[EXERCISE BRIEF] Return only the lines running from the line that holds "Build this scene" to the line that holds "PI = math.pi", including both.

[MATERIAL FOR THIS TASK]
Start
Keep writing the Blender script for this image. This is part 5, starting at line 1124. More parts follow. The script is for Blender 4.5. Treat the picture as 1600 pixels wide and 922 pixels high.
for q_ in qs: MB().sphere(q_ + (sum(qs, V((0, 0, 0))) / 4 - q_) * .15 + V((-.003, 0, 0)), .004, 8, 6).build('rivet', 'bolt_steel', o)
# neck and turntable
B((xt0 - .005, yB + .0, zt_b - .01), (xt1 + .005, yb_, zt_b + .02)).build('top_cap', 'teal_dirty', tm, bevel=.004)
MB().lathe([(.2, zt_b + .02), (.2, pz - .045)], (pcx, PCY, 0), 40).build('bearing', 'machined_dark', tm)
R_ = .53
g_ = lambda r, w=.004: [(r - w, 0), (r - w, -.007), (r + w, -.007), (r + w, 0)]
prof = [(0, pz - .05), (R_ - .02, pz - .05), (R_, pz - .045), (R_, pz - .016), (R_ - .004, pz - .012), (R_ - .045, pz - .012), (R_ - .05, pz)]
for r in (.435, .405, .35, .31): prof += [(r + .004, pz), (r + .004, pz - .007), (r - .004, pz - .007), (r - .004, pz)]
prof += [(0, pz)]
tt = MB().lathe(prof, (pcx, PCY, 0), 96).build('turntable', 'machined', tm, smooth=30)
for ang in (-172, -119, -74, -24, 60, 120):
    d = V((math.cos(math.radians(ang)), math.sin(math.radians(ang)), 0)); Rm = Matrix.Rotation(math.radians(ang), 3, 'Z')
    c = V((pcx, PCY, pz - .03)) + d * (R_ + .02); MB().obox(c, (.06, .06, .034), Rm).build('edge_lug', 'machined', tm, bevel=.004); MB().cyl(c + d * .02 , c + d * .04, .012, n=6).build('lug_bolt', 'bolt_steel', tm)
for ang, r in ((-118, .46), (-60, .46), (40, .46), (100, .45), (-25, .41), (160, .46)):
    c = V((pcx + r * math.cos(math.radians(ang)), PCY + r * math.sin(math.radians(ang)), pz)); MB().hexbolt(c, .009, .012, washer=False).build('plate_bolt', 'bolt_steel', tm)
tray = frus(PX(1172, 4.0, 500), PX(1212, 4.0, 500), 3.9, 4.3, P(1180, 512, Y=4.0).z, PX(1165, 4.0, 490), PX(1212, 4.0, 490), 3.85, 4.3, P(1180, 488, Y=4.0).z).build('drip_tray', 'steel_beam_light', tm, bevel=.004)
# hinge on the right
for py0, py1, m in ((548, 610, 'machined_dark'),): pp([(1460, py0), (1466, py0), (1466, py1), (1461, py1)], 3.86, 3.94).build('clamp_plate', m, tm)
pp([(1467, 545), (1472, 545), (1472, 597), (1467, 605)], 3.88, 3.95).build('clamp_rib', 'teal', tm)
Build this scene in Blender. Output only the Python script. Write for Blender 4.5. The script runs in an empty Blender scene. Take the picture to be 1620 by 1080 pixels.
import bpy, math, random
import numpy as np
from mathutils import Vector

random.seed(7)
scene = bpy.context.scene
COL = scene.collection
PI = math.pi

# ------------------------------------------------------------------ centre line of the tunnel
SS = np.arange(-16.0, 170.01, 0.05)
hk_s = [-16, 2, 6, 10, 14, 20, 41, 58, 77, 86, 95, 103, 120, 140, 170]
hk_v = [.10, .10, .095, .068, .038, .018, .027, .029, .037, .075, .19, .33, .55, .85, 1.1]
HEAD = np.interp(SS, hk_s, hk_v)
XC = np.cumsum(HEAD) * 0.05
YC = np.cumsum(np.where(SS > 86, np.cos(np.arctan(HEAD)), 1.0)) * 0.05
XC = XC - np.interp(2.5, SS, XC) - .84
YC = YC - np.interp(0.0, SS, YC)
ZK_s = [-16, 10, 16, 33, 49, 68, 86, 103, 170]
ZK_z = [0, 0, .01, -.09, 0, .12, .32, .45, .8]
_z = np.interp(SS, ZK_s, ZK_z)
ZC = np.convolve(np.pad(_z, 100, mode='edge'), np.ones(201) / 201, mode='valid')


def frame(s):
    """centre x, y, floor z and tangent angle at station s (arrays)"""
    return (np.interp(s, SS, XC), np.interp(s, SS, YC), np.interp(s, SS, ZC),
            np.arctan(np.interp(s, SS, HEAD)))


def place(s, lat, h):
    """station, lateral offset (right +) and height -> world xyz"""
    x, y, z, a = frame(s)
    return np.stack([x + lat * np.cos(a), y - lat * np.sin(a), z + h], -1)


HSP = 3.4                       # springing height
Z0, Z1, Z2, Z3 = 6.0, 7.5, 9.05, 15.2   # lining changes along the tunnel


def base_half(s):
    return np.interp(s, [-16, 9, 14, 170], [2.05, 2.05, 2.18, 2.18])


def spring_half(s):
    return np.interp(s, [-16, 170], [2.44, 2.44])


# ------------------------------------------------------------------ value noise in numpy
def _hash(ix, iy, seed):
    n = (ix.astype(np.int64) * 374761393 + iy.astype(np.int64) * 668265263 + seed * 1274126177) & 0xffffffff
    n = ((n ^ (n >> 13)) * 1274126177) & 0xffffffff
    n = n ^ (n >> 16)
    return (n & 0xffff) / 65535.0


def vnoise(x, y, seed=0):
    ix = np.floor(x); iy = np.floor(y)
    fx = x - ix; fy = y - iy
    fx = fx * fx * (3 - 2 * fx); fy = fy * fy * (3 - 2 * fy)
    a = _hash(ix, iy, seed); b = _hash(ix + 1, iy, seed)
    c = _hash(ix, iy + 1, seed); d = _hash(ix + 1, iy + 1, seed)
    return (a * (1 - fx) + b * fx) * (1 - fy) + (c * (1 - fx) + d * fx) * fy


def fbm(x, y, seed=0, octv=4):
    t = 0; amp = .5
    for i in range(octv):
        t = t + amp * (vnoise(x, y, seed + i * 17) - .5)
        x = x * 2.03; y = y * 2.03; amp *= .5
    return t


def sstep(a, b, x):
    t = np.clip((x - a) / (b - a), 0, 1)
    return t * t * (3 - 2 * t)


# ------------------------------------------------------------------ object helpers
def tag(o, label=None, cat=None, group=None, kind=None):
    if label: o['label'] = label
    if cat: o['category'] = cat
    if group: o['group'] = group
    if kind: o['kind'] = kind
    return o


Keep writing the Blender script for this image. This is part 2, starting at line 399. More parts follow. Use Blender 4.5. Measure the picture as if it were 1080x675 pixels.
End
[SOLUTION TO THE EXERCISE]
Build this scene in Blender. Output only the Python script. Write for Blender 4.5. The script runs in an empty Blender scene. Take the picture to be 1620 by 1080 pixels.
import bpy, math, random
import numpy as np
from mathutils import Vector

random.seed(7)
scene = bpy.context.scene
COL = scene.collection
PI = math.pi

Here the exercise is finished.